In geometry, we see different objects which are in 2D shapes and some are in 3D shapes also. The geometric shapes like square, rectangle, circle, triangle are the two dimensional objects which are having sides and vertices only.
But there are some 3D shapes like sphere, cube, cone, cylinder, tetrahedron etc are the 3 dimensional objects which are having faces, edges and vertices also.
On the basis of their geometrical shapes they are having different properties.
We can identify any 3D object without seeing it, by only from its faces, edges and vertices configuration.
There is also a relationship between number of faces, number of edges and number of vertices on the basis of which we decide what the geometrical shape of the given object is also.
The following are the fundamental properties of 3D objects which are explained in detail.
Faces:
Every 3D object is having flat surface, the individual flat surface which cannot be divided in other part is the face of the object.
Faces are the planes in two dimensions.
Edges:
The two faces of the 3D objects meets each other along a particular line which is called as edge of that object.
The edges of the objects form its skeleton in three dimensions.
Vertices:
The vertex is the point where two or more than two edges meet each other.
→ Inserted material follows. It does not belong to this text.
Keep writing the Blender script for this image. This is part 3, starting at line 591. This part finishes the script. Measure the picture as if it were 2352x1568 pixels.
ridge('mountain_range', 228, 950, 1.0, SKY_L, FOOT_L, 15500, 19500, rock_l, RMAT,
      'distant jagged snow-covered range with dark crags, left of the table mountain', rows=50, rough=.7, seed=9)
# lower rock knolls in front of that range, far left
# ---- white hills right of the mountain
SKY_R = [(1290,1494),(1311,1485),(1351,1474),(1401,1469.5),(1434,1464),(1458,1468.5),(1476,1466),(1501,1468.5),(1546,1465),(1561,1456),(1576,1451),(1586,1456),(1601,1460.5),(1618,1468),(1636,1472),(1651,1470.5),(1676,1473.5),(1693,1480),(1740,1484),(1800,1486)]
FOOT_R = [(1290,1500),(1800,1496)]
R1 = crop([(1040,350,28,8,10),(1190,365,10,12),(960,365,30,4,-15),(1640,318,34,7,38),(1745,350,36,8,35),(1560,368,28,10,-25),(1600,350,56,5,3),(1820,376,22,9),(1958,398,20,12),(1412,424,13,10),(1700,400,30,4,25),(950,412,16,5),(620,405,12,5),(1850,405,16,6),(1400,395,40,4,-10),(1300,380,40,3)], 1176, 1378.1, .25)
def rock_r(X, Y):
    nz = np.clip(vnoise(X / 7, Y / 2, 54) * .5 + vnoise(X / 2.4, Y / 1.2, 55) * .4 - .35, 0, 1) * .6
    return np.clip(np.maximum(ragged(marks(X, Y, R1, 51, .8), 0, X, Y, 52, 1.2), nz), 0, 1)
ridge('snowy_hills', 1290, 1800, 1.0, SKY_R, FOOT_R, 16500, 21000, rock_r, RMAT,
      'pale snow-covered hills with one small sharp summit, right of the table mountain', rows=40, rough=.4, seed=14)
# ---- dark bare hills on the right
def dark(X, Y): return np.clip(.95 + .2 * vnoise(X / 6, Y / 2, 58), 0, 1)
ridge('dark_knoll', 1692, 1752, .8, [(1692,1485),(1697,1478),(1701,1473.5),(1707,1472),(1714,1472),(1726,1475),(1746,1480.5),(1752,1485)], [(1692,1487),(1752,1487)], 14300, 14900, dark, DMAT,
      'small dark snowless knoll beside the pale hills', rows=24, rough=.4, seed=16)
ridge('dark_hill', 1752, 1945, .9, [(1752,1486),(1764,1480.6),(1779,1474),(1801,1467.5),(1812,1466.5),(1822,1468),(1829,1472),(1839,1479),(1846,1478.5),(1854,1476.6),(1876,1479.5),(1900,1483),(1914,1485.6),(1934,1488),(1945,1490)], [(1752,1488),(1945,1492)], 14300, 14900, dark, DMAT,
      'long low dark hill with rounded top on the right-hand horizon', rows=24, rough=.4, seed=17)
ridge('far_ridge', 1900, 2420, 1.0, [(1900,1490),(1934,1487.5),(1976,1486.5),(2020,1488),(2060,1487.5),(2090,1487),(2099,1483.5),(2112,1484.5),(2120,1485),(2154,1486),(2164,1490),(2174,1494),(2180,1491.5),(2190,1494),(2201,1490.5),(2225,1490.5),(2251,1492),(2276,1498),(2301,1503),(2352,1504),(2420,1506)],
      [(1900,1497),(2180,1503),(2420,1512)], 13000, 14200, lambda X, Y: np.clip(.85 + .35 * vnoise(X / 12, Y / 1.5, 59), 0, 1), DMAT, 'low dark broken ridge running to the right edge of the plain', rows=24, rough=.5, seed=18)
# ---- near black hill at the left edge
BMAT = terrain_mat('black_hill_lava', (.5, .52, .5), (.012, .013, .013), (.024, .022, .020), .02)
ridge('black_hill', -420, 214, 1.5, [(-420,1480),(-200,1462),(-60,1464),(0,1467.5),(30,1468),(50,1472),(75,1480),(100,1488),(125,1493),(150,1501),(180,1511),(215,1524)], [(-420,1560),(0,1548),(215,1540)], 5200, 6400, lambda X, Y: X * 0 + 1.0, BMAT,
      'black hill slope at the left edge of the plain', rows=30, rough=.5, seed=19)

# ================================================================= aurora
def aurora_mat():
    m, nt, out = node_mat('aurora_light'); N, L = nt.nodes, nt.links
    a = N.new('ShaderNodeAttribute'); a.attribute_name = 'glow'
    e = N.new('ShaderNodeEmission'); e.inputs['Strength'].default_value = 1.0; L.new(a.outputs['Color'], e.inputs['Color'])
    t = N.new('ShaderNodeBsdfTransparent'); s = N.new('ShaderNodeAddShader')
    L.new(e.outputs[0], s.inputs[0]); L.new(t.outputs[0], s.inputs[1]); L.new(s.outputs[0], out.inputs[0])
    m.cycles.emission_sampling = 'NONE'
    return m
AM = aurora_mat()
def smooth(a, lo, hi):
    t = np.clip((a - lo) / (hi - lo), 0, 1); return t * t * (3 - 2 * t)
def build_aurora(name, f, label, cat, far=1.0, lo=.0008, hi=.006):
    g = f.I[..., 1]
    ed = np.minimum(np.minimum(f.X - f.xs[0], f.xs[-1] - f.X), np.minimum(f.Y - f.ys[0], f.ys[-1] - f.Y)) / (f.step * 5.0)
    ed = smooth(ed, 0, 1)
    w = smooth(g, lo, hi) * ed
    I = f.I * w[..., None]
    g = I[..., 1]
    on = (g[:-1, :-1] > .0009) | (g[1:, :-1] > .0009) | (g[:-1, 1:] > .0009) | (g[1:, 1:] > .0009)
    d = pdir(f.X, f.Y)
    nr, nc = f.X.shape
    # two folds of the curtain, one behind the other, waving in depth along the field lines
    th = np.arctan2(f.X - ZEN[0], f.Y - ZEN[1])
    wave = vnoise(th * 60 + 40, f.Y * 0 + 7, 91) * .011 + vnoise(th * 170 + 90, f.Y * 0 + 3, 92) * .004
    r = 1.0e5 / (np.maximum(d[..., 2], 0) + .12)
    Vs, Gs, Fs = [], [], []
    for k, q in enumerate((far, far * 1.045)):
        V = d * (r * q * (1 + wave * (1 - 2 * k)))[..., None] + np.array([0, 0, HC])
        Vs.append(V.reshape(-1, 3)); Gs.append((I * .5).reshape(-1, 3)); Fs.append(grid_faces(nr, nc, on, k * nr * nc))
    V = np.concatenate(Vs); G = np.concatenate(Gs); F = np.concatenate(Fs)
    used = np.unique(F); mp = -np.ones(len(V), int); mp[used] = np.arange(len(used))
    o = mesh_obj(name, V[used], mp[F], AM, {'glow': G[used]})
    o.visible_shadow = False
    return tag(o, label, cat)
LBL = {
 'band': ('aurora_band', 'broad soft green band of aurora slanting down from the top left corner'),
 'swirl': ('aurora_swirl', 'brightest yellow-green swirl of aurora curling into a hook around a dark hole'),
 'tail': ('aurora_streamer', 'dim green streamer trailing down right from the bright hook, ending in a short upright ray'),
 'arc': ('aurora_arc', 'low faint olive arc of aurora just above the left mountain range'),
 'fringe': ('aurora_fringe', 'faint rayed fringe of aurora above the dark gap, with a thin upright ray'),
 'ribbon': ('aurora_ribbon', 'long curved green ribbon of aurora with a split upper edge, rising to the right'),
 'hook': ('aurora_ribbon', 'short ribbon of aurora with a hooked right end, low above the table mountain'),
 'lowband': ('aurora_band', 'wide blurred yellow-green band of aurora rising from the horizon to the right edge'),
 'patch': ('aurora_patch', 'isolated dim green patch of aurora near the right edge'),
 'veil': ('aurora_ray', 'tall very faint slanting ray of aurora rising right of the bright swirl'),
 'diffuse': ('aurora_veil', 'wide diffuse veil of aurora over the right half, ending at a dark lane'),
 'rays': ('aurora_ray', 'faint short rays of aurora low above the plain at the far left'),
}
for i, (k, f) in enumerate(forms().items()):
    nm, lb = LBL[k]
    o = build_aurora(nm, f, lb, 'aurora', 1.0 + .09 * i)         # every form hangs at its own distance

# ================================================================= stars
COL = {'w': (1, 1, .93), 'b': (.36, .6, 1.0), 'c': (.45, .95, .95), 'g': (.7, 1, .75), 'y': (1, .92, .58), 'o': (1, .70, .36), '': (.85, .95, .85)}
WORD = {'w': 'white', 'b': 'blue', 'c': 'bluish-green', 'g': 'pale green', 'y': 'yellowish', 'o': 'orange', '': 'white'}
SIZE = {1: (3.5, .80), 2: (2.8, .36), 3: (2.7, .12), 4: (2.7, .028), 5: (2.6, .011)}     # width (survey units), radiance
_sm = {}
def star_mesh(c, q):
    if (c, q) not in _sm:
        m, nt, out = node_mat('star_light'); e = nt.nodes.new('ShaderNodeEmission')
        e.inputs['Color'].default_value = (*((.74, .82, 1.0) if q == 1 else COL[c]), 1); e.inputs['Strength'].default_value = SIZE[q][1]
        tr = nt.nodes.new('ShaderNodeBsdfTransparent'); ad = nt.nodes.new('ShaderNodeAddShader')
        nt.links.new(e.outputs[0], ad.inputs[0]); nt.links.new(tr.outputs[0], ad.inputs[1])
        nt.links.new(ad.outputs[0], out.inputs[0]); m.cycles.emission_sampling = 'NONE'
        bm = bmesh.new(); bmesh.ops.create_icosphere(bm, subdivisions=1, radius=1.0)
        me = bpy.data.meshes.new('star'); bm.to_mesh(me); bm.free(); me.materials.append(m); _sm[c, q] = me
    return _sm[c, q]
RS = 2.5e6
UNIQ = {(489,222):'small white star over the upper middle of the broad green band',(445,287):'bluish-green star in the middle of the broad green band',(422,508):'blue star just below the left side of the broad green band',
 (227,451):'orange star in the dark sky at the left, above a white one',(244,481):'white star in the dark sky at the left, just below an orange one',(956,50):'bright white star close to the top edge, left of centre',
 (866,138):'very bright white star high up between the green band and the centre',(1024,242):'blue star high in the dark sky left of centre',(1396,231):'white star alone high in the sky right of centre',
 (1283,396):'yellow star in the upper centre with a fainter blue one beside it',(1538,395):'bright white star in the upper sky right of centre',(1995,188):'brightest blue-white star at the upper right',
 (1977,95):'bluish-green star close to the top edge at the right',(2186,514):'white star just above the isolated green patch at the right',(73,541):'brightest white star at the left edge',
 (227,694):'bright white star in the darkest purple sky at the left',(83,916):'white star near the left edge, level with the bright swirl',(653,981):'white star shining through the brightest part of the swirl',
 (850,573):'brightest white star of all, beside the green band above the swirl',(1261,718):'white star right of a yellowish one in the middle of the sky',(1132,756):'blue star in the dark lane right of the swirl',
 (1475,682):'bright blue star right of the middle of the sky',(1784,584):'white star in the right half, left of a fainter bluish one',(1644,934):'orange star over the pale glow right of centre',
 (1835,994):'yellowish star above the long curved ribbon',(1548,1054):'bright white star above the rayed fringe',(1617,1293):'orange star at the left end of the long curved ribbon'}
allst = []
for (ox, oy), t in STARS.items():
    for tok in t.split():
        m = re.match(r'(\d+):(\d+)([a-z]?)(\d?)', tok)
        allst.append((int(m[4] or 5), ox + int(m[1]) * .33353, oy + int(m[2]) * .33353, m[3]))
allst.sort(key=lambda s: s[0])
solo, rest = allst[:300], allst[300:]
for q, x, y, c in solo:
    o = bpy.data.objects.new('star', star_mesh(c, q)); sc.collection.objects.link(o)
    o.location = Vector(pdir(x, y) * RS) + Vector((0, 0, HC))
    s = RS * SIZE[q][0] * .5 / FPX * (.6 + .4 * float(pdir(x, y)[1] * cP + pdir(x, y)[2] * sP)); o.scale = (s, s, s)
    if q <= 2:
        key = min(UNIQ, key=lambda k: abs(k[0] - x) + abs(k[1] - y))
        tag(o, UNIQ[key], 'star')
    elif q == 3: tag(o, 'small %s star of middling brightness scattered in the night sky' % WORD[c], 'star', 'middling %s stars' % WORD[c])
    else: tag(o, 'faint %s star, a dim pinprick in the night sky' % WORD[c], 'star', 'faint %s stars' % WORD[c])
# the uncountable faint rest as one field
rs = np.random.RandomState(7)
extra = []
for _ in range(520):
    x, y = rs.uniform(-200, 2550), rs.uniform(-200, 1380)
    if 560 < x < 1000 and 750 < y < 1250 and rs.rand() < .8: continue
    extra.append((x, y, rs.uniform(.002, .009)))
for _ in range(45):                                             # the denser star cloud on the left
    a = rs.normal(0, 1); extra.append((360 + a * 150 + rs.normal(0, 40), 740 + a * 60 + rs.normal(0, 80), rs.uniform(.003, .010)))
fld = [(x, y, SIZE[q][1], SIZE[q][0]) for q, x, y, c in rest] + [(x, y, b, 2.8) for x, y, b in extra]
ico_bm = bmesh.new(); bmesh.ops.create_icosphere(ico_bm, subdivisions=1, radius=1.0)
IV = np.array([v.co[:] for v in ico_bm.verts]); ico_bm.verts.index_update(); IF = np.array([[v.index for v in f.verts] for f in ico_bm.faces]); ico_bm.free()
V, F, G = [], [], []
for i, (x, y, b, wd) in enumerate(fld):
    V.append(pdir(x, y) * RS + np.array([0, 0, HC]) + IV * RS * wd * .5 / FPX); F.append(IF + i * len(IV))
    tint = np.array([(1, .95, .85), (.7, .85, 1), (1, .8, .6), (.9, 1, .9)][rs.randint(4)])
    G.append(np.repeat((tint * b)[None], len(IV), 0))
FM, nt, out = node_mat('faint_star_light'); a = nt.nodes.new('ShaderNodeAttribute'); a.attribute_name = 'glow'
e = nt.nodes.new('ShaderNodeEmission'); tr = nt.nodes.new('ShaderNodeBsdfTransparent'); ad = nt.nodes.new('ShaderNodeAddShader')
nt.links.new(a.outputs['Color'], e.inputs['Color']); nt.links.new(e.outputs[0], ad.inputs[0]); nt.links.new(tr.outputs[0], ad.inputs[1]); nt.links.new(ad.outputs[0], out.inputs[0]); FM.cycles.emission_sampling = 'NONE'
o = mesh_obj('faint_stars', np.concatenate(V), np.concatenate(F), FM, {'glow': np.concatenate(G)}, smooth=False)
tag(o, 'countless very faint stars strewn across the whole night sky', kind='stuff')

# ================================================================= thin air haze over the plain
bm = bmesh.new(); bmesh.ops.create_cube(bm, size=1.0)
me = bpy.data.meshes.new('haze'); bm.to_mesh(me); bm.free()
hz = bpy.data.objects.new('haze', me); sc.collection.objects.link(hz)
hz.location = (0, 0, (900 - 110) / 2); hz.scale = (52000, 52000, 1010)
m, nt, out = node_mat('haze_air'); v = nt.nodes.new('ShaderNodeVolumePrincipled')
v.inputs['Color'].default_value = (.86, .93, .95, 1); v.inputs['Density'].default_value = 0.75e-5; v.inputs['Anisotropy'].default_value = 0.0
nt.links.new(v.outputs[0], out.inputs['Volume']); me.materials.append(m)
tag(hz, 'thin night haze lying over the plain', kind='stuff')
The two dimensional objects has vertices and edges also.
Following are the some three dimensional objects described with their geometrical properties.
1) Cuboid:
The following figure shows the cuboid, which is having length, breadth and height in different measure.
The cuboid has total 6 faces, 12 edges and 8 vertices as shown in figure.
2) Cube:
Cube is the special type of cuboid which is having length, breadth and height all in equal measure.
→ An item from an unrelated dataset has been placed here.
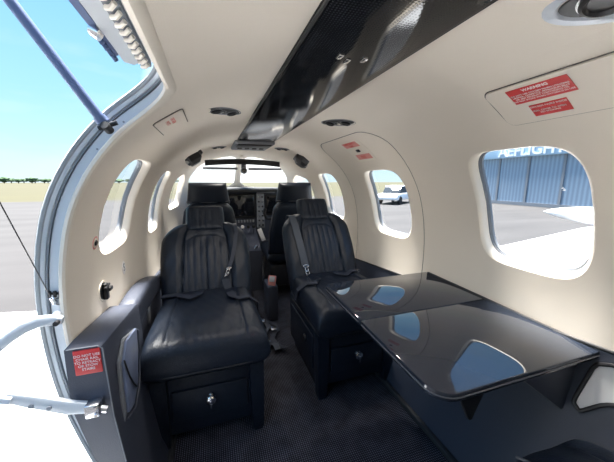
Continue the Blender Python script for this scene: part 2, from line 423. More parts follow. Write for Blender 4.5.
# gas strut
A = V((-.474, .725, 1.062)); B = A+(V((-.592, .7, 1.265))-A)*2.6
gs = thing('gas_strut', 'blue grey gas strut holding the upper door open', 'strut', A)
dr = (B-A).normalized()
MB().tube([A.lerp(B, .02+.98*i/24) for i in range(25)], .0098, 16).build('strut_cylinder', STRUT, gs)
MB().tube([A+dr*.004, A+dr*.052], .0065, 12).build('strut_rod', STEEL, gs)
MB().tube([A+dr*.010, A+dr*.022], .0125, 16).build('strut_collar', STRUT, gs)
Mx = Matrix.Translation(A) @ V((1, 0, 0)).rotation_difference(V((1, 0, 0))).to_matrix().to_4x4()
MB().tube([A+V((.003, .004, -.006)), A+V((0, -.016, .002))], [.009, .008], 14).build('ball_joint', RUB, gs)
MB().tube([A+V((-.015, -.002, -.004)), A+V((.020, -.002, .010))], .005, 10).build('joint_pin', PLAST, gs)
# cable
A2 = P(-.905, DY1-.012, .020)
D2 = V((-.603, .6, .915)); cable_end = A2+(D2-A2)*3.9
cb = thing('door_cable', 'thin black cable running up from the doorway frame past the airfield', 'cable', A2)
MB().tube([A2, D2, cable_end], .0011, 8).build('wire', PLAST, cb)
MB().tube([A2+V((0, .008, 0)), A2, A2+(D2-A2)*.06], .0042, 10).build('cable_end', STEEL, cb)
# handrail arms of the airstair
t = thing('stair_handrail', 'pale metal curved handrail bar reaching out of the doorway, upper of two', 'handrail', P(-.915, DY1-.03, .02))
def flatbar(pts, h, w):
    rows = []; pts = [V(p) for p in pts]
    for i, p in enumerate(pts):
        d = (pts[min(i+1, len(pts)-1)]-pts[max(i-1, 0)]).normalized(); sd = d.cross(V((0, 0, 1))).normalized(); up = sd.cross(d)
        hh = h[i] if isinstance(h, list) else h
        rows.append([p+sd*w*a+up*hh*b for a, b in ((.5, .35), (.35, .5), (-.35, .5), (-.5, .35), (-.5, -.35), (-.35, -.5), (.35, -.5), (.5, -.35))])
    return MB().rings(rows, cap0=True, cap1=True)
flatbar([(-.586, .690, .660), (-.600, .689, .6635), (-.625, .688, .664), (-.650, .686, .656), (-.675, .683, .640), (-.71, .678, .610), (-.80, .668, .53), (-1.0, .645, .36)], [.014, .020, .022, .022, .021, .020, .019, .018], .014).build('rail_bar', METALW, t)
MB().lathe([(.0001, .001), (.005, .001), (.005, -.008), (.0001, -.008)], Matrix.Translation((-.592, .681, .660)) @ Matrix.Rotation(math.radians(-90), 4, 'X'), 16).build('pivot_pin', PLAST, t)
MB().tube([(-.60, .69, .66), (-.612, .728, .66)], .008, 10).build('mount_stud', METAL, t)
t = thing('stair_handrail', 'pale metal straight handrail bar with clamp at the dark ledge, lower of two', 'handrail', (-.54, .69, .44))
flatbar([(-.556, .688, .442), (-.60, .688, .455), (-.65, .688, .482), (-.70, .686, .510)], [.022, .030, .028, .022], .014).build('rail_plate', METALW, t)
flatbar([(-.69, .684, .503), (-.78, .675, .545), (-1.0, .655, .655)], .016, .018).build('rail_bar', METAL, t)
mb = MB().box((-.568, .672, .426), (-.538, .700, .458), .004); mb.build('clamp', STEEL, t)
MB().tube([(-.528, .686, .432), (-.560, .686, .444)], .0085, 8).build('clamp_nut', STEEL, t)
for q in ((-.545, .6705, .434), (-.545, .6705, .450)):
    MB().lathe([(.0001, .003), (.004, .003), (.0045, 0)], Matrix.Translation(q) @ Matrix.Rotation(math.radians(90), 4, 'X'), 6).build('clamp_bolt', CHROME, t)
for q in ((-.66, .480, 0), (-.63, .468, 0)):
    MB().lathe([(.0001, .002), (.0045, .002), (.005, 0)], Matrix.Translation((q[0], .680, q[1])) @ Matrix.Rotation(math.radians(90), 4, 'X'), 10).build('rail_rivet', SEAL, t)

# ------------------------------------------------------------------ left side ledge with placard and pocket
lg = thing('side_ledge', 'dark ledge cabinet beside the doorway with a red placard on its end', 'side cabinet', (-.56, .71, 0))
def ztop(y): return .589-.100*(y-.7) if y < 1.0 else .5555-.075*(y-1.0)
rows = []
for y in [.700, .706, .75, .80, .85, .90, .95, .985, 1.0]:
    zt = ztop(y)-(.004 if y < .71 else 0); xi = -.522-(.003 if y < .71 else 0)
    sec = [(-.598, zt), (xi-.010, zt), (xi-.003, zt-.003), (xi, zt-.010), (xi+.004, .40), (xi+.018, .25), (xi+.040, .06), (xi+.050, .005), (-.485, .005), (-.530, .15), (-.574, .30), (-.601, .44)]
    rows.append([V((x, y, z)) for x, z in sec])
MB().rings(rows, cap0=True, cap1=True).build('cabinet_body', DARK, lg, True, 35)
MB().tube([(-.594, .6995, ztop(.7)-.004), (-.536, .6995, ztop(.7)-.004), (-.527, .6995, ztop(.7)-.012), (-.522, .6995, .40), (-.508, .6995, .25), (-.486, .6995, .06)], .0014, 8).build('edge_trim', SEAL, lg)
pl = MB().box((-.583, .6975, .520), (-.531, .7015, .580), .0015).build('placard', RED, lg)
Mx = Matrix(((1, 0, 0, -.557), (0, 0, -1, .6973), (0, 1, 0, .550), (0, 0, 0, 1)))
text('DO NOT USE\nCHAIR RAIL\nTO RETRACT\nOR STOW\nSTAIRS', .0083, Mx, INK, 'placard_text', pl, space=1.0)
pl['label'] = 'red placard with white lettering'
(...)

The following figure shows the cube.
It has total 6 faces, 12 edges and 8 vertices similar to the cuboid, as shown in figure below.
3) Sphere:
Sphere is the three dimensional geometrical figure having surface area with specific radius as shown in fig.
The sphere has one curved surface only throughout.
Hence, sphere has only one face, and only one edge with no vertices as shown in figure.
4) Cylinder:
It is the three dimensional geometrical shape having length, radius and two flat surfaces which are circular and one curved surface as shown in figure.
Thus, cylinder has 3 faces, 2 edges and zero vertices as shown in figure.
5) Cone:
Cone is the three dimensional geometrical figure which is having flat circular surface which is ended at other end in only one vertex as shown in figure.
Thus, cone has 2 faces one is curved and other is flat circular face as shown in figure.
It has only one edge and only one vertex as shown in figure.
6) Tetrahedron:
The following is three dimensional geometrical figure which shows the tetrahedron.
It has total 4 faces, 6 edges and 4 vertices as shown in figure.
7) Triangular prism:
The following three dimensional geometrical figure shows the Triangular prism.
It has total 5 faces, 9 edges and 6 vertices as shown in figure below.
8) Square based pyramid:
The following figure shows the three dimensional geometrical figure which is the square based pyramid.
It has the base which is in the shape like square.
It has total 5 faces, 8 edges and 5 vertices as shown in figure below.
Euler’s formula:
Euler’s formula gives the relationship between faces, edges and vertices of the three dimensional geometrical shapes which are having only flat surfaces like cuboid, cube etc.
For the three dimensional geometrical shapes having curved surface like sphere, cone, cylinder etc. we can’t apply the Euler’s formula.
It gives the mathematical relation as,
F + V – E = 2
Where F means number of faces, V means number of vertices and E means number of edges.
For example:
We check for shape cube, it satisfy the Euler’s formula or not.
- Cube has 6 faces, 12 edges and 8 vertices.
Hence, F= 6, V = 8 and E = 12.
Thus, Euler’s formula becomes,
F + V – E = 6 + 8 – 12 = 14 – 12 = 2
Thus, Euler’s relation is satisfied by the cube.
- Similarly, we check Euler’s formula for tetrahedron.
Tetrahedron has 4 faces, 6 edges and 4 vertices.
Hence, F = 4, E= 6, V = 4.
Thus, Euler’s formula becomes,
F + V – E = 4 + 4 – 6 = 8 – 6 = 2
Thus, Euler’s relation is satisfied by the tetrahedron.